ArtigosDireito Penal

O Direito Penal gera desigualdade social?

O Direito Penal gera desigualdade social?

O direito penal é um ramo do direito público destinado à proteção de bens jurídicos, ou seja, destinado à proteção de valores relevantes como um todo para todo o corpo social, sendo estes valores individuais ou coletivos. Os bens jurídicos são escolhidos de acordo com ideais de política criminal, estes pautados no Estado social democrático de direito e na Constituição da República Federativa do Brasil.

São exemplos de bens jurídicos: a família, a vida, a integridade física, a saúde, o patrimônio, etc. Todavia, essa proteção de bens jurídicos possui certo limite: o direito penal apenas poderá agir em ultima ratio, significando que enquanto outros ramos do direito tiverem lugar o direito penal não deve entrar em cena.

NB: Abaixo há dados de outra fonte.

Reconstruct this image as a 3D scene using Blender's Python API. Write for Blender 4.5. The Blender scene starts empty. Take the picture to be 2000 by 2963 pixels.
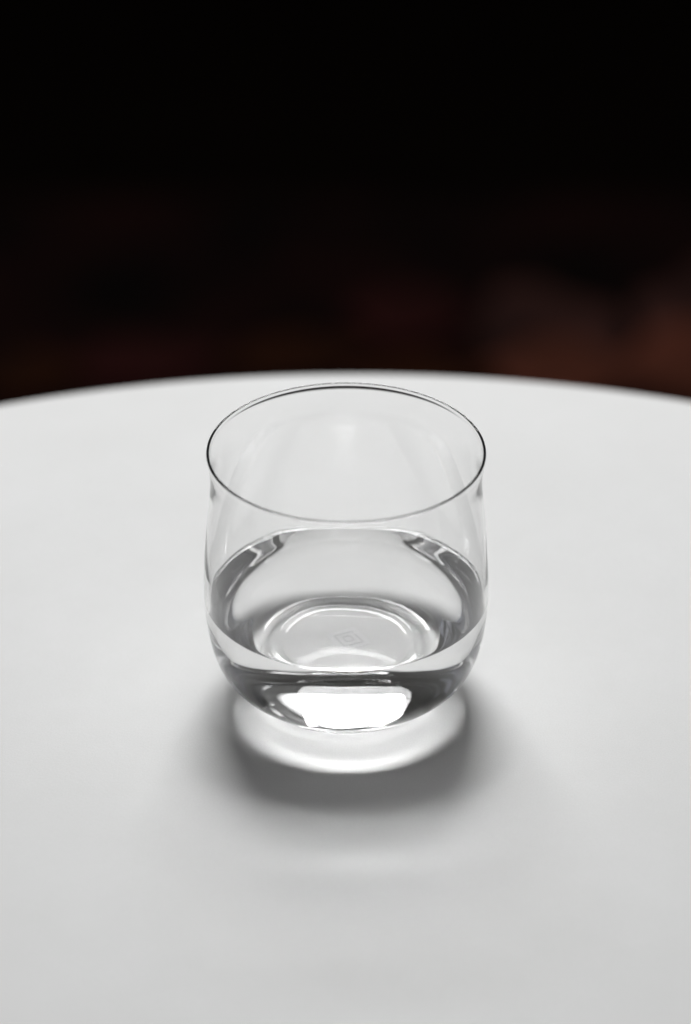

Mas como o direito penal poderia gerar desigualdade social? O problema está nos objetivos reais por trás da criminalização; na criminalização primária (definição abstrata do tipo penal) e na criminalização secundária (aplicação das penas criminais).

A seara criminal faz questão de demonstrar a sua plena intenção em proteção de bens importantes, mas por outro lado, sobretudo, denota obscuridades. É de grande valia ressaltar que, a expressão de valor contida por trás deste discurso protetivo está a proteção do patrimônio privado, principalmente das classes mais altas, com intenção principalmente em atingir as camadas sociais marginalizadas gerando consequentemente a seletividade penal e a desigualdade social.

Com a atualização dos dados, o Brasil possui hoje uma população carcerária que chega a aproximadamente 812 mil pessoas presas considerando todos os regimes prisionais. Entrementes, sobre a estigmatização penal e a identidade do criminoso temos que, a realidade social é selecionada, como diz Baratta (2016, p. 178-179)

dentro do mais amplo círculo dos que cometem ações previstas em lei penal, e que, compreendendo todas as camadas sociais, representa não a minoria, mas a maioria da população.

No que concerne a ideia de seletividade penal, pode-se constatar, pois então que a criminalização primária possui seus fundamentos voltados à produção seletiva de bens jurídicos, estes buscando cada vez mais interesses das classes hegemônicas, enquanto isto a criminalização secundária está presente para fazer valer o que está previsto abstratamente, ou seja, é o Estado investido de seus agentes para assegurar os privilégios previstos nos tipos penais.

Em outras palavras, como expõe Cirino dos Santos (2017, p. 11)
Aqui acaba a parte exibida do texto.